Lambda Expression without types

Question

I understand the syntax of the Java8 lambda expressions but why does the following code work without a specific type declaration of x? Why is "baz" being printed?

public class LambdaExpressions {

    interface Foo {
        void bar(Object o);
    }

    static void doo(Foo f) {
        f.bar("baz");
    }

    public static void main(String[] args) {

        doo( x -> {System.out.println(x);});
    }

}

Answer 1

Since the interface is a standard functional interface

It's a functional interface because it contains only one abstract method. This method takes one parameter and returns a [void] value

(Reworded for this question)

The lambda expression x -> { System.out.println(x); } can be re-written as an anonymous class.

new Foo() {
    @Override
    public void bar(Object x) {
        System.out.println(x);
    }
}

When you call doo, you pass this functional interface as f, which then executes f.bar("baz");, so "baz" is x, and it is printed.

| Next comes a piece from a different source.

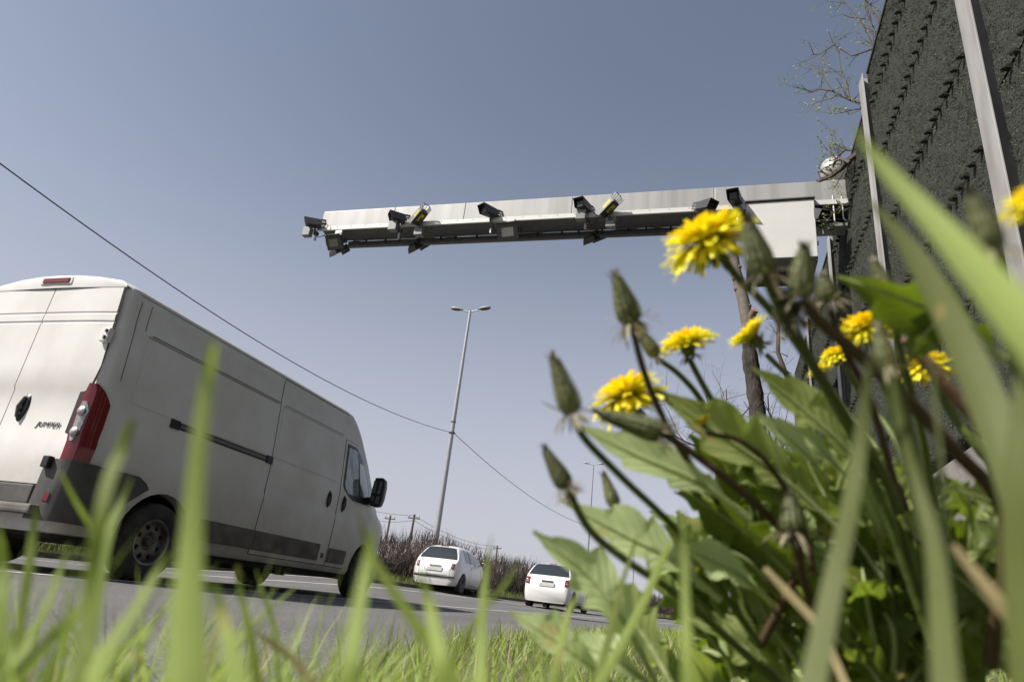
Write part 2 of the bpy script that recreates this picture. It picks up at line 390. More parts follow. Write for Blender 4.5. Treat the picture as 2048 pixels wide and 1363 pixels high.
def road_mat():
    m = mat('asphalt', (0.130, 0.125, 0.124), 0.88, var=0.0, bump=0.004, bscale=90)
    t = m.node_tree; N = t.nodes; L = t.links
    tc = N.new('ShaderNodeTexCoord'); b = N['Principled BSDF']
    v = N.new('ShaderNodeTexVoronoi'); v.inputs['Scale'].default_value = 110; L.new(tc.outputs['Object'], v.inputs['Vector'])
    r1 = N.new('ShaderNodeMapRange'); r1.inputs[3].default_value = 0.45; r1.inputs[4].default_value = 1.7
    L.new(v.outputs['Color'], r1.inputs[0])
    n2 = N.new('ShaderNodeTexNoise'); n2.inputs['Scale'].default_value = 1.0; n2.inputs['Detail'].default_value = 5
    mp = N.new('ShaderNodeMapping'); mp.inputs['Scale'].default_value = (1.6, 0.22, 1); L.new(tc.outputs['Object'], mp.inputs[0]); L.new(mp.outputs[0], n2.inputs['Vector'])
    r2 = N.new('ShaderNodeMapRange'); r2.inputs[1].default_value = 0.3; r2.inputs[2].default_value = 0.7; r2.inputs[3].default_value = 0.82; r2.inputs[4].default_value = 1.16
    L.new(n2.outputs[0], r2.inputs[0])
    mu = N.new('ShaderNodeMath'); mu.operation = 'MULTIPLY'; L.new(r1.outputs[0], mu.inputs[0]); L.new(r2.outputs[0], mu.inputs[1])
    mx = N.new('ShaderNodeMix'); mx.data_type = 'RGBA'; mx.blend_type = 'MULTIPLY'; mx.inputs[0].default_value = 1
    mx.inputs[6].default_value = (0.092, 0.088, 0.089, 1); L.new(mu.outputs[0], mx.inputs[7]); L.new(mx.outputs[2], b.inputs['Base Color'])
    return m
M['asphalt'] = road_mat()
M['soil'] = mat('soil', (0.085, 0.075, 0.045), 0.95, var=0.3, vscale=9, var2=(0.06, 0.075, 0.025), bump=0.02, bscale=30)
M['field'] = mat('field', (0.24, 0.21, 0.13), 0.95, var=0.2, vscale=0.05, var2=(0.13, 0.15, 0.06))

YS = [-30, -20, -12, -7, -4, -2] + [i * 0.5 for i in range(-2, 60)] + list(range(30, 80, 2)) + list(range(80, 201, 10))
mb = MB(); us = [-11.2 + 9.98 * i / 16 for i in range(17)]
P = []
for Y in YS:
    for i, u in enumerate(us):
        X = cx(Y) + u if i < 16 else edge_x(Y) + 0.25
        P.append((X, Y, RZ(X, Y)))
mb.grid(P, len(YS), 17)
tag(mb.build('road', M['asphalt'], smooth=180), kind='structure')
def stripe(ul, wd, y0, y1, name='lane_line'):
    mb = MB(); P = []; n = int((y1 - y0) / 0.5) + 1
    for i in range(n + 1):
        Y = y0 + (y1 - y0) * i / n
        for k in (-0.5, 0.5):
            X = cx(Y) + ul + wd * k
            P.append((X, Y, RZ(X, Y) + 0.004))
    mb.grid(P, n + 1, 2)
    tag(mb.build(name, M['paint']), kind='structure')
stripe(-4.93, 0.13, -8, 120)
stripe(-9.25, 0.13, -8, 120)
stripe(-11.0, 0.10, -8, 120)

xsg = [-1500, -500, -200, -90, -50, -35, -25] + [-20 + i for i in range(0, 31)] + [15, 25, 50, 90, 200, 500, 1500]
ysg = [-300, -100, -50, -30] + list(range(-20, 80, 4)) + [90, 120, 200, 400, 800, 1600]
mb = MB(); P = []
for Y in ysg:
    for X in xsg: P.append((X, Y, RZ(X, Y) - 0.07))
mb.grid(P, len(ysg), len(xsg))
tag(mb.build('field', M['field'], smooth=180), kind='structure')

vs_ = [0.02, 0.05, 0.12, 0.25, 0.4, 0.6, 0.8, 1.0, 1.2, 1.4, 1.6, 1.8, 2.0, 2.2, 2.4, 2.7, 3.0, 3.3, 4, 5, 7]
ysv = [-12, -8, -5, -3] + [-2 + i * 0.2 for i in range(0, 60)] + [10 + i * 0.5 for i in range(40)] + list(range(30, 121, 3))
mb = MB(); P = []
for Y in ysv:
    for v in vs_:
        X = edge_x(Y) + v; P.append((X, Y, verge_z(X, Y) + 0.003))
mb.grid(P, len(ysv), len(vs_))
tag(mb.build('verge', M['soil'], smooth=180), kind='structure')
mb = MB(); P = []                                                  # grassy strip along the far side of the road
for Y in YS:
    for k, (u, z) in enumerate([(-11.22, 0.0), (-11.24, 0.09), (-11.5, 0.12), (-12, 0.16), (-13.2, 0.2), (-15, 0.2)]):
        X = cx(Y) + u; P.append((X, Y, RZ(X, Y) + z))
mb.grid(P, len(YS), 6)
tag(mb.build('far_verge', M['soil'], smooth=180), kind='structure')

# ------------------------------------------------------------------ noise barrier
WX = 2.0
barrier = thing('noise_barrier', 'tall dark green shaggy noise barrier with pale steel posts along the verge', 'noise barrier', (WX, 9.0, 0.5))
def at_b(o, x, y, z): o.location = (x - WX, y - 9.0, z - 0.5)
BAYS = [(-15.2, -11.9, 0.3), (-11.9, -8.6, 0.3), (-8.6, -5.3, 0.25), (-5.3, -2.0, 0.2), (-2.0, 1.3, 0.18), (1.3, 4.6, 0.22), (4.6, 7.9, 0.0), (7.9, 11.2, -0.34), (11.2, 14.5, -0.56), (14.5, 17.8, -0.80)]
ROWZ = [1.92, 2.92, 3.92, 4.91, 5.92, 6.86]                         # joints of the middle bay
rr = random.Random(3)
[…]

All in one main method, this would look like

public static void main(String[] args) {
    Foo f = new Foo() {
        @Override
        public void bar(Object x) {
            System.out.println(x);
        }
    };

    f.bar("baz");
}

Answer 2

The type of the parameter x is inferred as per the specification:

The formal parameters of a lambda expression may have either declared types or inferred types. These styles cannot be mixed: it is not possible for a lambda expression to declare the types of some of its parameters but leave others to be inferred. Only parameters with declared types can have modifiers.

In this case, the compiler infers the type to be Object since the method accepts a functional interface with a method accepting an Object. Also mentioned in that section of the spec:

If the formal parameters have inferred types, then these types are derived (§15.27.3) from the functional interface type targeted by the lambda expression.